The Supreme Court decision in Citizens United, a case which Obama has blasted at nearly every opportunity, resulted in the court holding that “the First Amendment prohibited the government from restricting political expenditures by corporations and unions”. Obama addressed this ruling specifically and publically also, but at least in this case he chose the well-worn path of disputing the decision without attacking the legitimacy of the court, or trying to suggest limits to the Court’s authority. Since the Citizens United ruling held that portions of the recently enacted McCain Feingold bill were unconstitutional, it’s a bit of a reach to believe that our President did not understand the role of the courts in reviewing legislation.

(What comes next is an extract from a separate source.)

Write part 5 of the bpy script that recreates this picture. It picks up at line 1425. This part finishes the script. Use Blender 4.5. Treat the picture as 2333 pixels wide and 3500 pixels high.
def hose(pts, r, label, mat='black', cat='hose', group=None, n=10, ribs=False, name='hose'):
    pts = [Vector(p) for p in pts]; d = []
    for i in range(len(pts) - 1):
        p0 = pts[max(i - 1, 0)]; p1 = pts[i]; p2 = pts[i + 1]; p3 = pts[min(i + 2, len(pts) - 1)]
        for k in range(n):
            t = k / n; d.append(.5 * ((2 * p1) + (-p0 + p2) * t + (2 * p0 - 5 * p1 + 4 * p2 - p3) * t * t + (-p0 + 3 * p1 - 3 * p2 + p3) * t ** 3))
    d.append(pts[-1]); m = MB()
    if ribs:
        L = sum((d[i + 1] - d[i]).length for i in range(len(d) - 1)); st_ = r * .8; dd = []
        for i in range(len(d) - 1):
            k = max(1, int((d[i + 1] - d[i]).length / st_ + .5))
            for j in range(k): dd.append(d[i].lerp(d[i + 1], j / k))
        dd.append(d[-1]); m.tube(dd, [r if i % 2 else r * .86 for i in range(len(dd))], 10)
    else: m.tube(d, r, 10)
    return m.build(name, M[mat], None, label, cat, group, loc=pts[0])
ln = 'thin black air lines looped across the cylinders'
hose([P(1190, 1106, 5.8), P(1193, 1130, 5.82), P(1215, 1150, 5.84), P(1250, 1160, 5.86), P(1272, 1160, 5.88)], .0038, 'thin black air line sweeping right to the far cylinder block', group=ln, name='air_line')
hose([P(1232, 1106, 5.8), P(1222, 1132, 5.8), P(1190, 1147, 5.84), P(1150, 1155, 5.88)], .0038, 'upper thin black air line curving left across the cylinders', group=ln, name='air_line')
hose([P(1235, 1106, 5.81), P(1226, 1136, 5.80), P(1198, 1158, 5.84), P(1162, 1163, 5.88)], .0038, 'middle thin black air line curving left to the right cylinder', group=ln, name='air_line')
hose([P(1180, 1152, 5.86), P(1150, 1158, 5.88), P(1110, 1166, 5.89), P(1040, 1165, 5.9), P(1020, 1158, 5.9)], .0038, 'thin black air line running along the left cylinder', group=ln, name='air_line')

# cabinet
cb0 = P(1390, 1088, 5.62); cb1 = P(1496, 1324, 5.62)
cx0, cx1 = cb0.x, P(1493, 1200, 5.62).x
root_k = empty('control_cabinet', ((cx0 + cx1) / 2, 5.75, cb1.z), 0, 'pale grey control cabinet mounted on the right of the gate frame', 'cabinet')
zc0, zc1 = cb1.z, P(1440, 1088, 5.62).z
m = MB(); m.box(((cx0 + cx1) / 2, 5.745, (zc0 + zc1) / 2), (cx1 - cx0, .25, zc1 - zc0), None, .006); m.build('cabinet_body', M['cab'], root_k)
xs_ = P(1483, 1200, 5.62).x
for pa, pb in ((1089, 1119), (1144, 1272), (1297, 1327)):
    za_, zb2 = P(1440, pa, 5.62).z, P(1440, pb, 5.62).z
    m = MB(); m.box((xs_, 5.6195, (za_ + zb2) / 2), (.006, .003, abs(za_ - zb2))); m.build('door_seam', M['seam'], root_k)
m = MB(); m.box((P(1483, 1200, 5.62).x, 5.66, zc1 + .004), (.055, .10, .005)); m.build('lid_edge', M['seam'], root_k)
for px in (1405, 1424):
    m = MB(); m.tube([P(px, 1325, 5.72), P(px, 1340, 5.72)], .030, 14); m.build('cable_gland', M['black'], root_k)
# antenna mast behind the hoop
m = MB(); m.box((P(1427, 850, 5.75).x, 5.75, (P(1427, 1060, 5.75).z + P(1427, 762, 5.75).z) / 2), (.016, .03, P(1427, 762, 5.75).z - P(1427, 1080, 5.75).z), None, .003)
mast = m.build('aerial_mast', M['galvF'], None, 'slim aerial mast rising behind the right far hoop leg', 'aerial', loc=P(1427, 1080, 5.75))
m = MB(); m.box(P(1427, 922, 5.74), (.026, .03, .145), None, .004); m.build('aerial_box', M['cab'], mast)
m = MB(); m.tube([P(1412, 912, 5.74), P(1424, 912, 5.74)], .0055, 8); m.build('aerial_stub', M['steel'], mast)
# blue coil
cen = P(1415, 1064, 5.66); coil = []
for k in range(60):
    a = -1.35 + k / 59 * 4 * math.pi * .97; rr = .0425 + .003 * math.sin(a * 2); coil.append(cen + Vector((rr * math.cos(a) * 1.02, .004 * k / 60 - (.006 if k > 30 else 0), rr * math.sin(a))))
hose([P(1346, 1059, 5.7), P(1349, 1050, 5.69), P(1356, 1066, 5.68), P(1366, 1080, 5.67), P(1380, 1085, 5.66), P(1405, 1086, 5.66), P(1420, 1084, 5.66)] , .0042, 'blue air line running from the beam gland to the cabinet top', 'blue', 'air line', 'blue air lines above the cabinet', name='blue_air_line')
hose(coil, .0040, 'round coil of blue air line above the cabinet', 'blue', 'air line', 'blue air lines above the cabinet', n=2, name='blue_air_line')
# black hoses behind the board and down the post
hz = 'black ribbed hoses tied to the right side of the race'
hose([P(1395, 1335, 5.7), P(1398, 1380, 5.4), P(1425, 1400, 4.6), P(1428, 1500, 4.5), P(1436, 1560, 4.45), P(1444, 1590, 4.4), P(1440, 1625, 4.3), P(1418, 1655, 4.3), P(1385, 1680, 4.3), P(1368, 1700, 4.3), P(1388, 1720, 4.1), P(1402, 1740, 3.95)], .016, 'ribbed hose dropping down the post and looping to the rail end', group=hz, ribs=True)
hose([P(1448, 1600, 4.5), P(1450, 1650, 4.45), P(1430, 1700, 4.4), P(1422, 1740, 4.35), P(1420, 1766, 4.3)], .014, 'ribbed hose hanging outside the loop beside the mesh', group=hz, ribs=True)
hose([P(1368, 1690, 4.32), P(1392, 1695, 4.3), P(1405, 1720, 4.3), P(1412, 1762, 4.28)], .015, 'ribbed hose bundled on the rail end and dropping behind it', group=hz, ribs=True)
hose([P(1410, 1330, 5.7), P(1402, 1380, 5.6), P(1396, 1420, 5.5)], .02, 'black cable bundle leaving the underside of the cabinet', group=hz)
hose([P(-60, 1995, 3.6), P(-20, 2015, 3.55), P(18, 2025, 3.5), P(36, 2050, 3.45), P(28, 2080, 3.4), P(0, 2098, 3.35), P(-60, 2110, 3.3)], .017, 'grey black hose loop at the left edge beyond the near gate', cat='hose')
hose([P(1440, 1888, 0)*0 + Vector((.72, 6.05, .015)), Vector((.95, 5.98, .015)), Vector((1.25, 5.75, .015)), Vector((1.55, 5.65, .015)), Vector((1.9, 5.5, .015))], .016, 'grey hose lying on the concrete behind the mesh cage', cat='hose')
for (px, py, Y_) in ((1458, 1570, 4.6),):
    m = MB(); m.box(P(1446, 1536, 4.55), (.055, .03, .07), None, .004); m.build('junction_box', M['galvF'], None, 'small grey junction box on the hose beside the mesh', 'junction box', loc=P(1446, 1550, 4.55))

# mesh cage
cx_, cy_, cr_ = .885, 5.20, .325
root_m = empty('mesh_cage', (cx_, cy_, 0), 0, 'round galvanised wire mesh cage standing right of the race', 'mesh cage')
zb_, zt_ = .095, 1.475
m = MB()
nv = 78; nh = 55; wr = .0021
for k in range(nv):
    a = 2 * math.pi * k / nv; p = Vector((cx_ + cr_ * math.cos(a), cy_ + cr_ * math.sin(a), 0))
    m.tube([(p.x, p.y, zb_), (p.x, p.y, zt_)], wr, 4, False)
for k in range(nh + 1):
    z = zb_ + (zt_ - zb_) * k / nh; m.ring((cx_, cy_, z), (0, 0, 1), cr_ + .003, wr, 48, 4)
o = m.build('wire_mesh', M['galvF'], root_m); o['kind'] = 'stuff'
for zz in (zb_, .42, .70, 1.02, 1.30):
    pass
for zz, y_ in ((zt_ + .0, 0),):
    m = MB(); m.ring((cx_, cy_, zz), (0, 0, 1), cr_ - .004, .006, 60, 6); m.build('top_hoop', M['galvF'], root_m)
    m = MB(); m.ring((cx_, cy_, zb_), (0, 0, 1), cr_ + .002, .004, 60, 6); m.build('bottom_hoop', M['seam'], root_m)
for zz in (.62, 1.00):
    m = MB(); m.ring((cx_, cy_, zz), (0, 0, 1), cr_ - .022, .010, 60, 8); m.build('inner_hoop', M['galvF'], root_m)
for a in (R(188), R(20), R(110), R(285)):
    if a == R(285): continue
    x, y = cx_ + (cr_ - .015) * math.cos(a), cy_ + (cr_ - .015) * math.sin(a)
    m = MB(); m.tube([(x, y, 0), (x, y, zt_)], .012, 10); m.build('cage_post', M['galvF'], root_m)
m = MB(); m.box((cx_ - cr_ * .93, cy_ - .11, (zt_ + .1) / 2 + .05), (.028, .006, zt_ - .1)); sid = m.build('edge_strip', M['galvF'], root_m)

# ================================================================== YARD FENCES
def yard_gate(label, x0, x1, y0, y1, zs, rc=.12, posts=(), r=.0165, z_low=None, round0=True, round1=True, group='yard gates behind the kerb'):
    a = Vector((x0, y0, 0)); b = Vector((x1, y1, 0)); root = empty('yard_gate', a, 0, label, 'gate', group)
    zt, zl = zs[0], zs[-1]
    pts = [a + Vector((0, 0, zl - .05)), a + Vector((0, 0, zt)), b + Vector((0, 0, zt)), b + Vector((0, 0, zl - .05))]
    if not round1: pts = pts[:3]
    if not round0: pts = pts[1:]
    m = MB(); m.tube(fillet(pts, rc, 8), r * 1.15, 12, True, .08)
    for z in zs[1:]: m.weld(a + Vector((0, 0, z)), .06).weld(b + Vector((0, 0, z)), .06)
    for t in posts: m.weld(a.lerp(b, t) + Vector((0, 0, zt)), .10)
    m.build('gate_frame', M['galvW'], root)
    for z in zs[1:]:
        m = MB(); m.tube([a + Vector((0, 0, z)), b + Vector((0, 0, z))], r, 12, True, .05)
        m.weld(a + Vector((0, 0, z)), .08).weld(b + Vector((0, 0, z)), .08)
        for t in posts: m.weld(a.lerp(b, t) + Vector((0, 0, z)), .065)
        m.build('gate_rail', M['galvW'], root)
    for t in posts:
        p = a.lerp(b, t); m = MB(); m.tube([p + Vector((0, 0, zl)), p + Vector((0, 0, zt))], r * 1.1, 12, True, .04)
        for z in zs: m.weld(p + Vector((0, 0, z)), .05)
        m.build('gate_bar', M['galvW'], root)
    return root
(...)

History is replete with examples of the Court’s ground breaking and wholly necessary intervention on behalf of expanded Constitutional rights of Americans. Brown v. Board of Education and Roe v. Wade are but two examples. It is precisely these sorts of unlegislated rights which drive conservatives into a frenzy of slander which at its core attempts to delegitimize the courts.

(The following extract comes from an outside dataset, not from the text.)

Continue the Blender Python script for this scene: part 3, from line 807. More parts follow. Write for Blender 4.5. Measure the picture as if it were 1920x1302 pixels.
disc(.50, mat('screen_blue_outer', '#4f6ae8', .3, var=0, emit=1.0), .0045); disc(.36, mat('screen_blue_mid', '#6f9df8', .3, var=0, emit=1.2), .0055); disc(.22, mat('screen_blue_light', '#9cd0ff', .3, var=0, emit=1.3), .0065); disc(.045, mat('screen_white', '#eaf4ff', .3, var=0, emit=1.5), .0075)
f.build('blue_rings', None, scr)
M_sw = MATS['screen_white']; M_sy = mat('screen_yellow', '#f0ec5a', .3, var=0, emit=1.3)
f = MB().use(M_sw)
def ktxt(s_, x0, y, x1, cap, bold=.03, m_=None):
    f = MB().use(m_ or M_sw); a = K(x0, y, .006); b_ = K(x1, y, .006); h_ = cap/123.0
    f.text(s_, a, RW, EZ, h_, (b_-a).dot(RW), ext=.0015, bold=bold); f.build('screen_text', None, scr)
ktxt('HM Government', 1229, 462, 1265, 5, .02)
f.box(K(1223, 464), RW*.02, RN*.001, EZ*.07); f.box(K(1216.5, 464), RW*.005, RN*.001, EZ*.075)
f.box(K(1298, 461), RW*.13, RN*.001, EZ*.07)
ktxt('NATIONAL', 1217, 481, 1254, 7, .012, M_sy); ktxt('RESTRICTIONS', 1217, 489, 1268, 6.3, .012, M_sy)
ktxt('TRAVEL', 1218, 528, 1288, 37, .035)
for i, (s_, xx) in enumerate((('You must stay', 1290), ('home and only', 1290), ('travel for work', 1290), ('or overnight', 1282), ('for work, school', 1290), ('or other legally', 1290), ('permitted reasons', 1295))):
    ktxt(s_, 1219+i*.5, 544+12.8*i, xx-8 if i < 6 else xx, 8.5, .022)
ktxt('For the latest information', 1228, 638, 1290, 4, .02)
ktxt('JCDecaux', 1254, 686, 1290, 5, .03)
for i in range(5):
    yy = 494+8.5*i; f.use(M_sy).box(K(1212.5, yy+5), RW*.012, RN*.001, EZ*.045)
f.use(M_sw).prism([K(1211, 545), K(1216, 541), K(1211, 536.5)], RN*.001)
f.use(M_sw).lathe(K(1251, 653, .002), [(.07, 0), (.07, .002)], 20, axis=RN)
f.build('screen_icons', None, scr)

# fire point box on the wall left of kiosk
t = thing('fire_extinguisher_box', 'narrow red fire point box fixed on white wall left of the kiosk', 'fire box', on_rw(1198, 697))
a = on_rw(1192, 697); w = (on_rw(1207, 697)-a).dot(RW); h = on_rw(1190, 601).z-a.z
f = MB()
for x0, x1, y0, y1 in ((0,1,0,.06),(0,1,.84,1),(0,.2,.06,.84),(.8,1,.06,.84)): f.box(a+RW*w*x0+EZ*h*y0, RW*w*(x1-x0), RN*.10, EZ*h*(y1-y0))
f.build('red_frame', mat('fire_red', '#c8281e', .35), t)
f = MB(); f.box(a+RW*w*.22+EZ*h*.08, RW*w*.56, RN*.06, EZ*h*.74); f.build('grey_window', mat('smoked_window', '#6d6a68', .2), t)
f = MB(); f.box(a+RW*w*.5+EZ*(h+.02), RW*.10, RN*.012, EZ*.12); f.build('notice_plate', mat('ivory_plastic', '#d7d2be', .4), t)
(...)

So my point here is that the Supreme Court has a long record of decisions which inflame those on the right and/ or those on the left. Some of the decisions such as Plessy v. Ferguson which upheld laws of segregation or Korematsu v. United States which upheld the government’s right to send Japanese Americans to internment camps in World War II were clearly wrong and are now roundly criticized both those in both parties. Even as we criticize, it seems to me that neither side of the political spectrum is well served by arguments that obfuscate or delegitimize the role of the court.

Much of this posturing is solely political in nature. I believe that most observers on the right and the left understand that the court as an institution with broad powers is not only a part of our constitutional system of government it is also part of the American tradition as a  government of laws. But it is critical  to recall that Supreme Court decisions are a constant reminder that elections have consequences. Whether in Bush v. Gore (Gore lost and we got a misguided war with Iraq), or New York Times v. United States (NY Times won and we got the Pentagon papers) it is always worth noting that when it comes to the Supreme Court elections have consequences. Those who want to change the direction of the court would do well to spend less time attacking it, and more time changing the political circumstances which framed the court in its current configuration.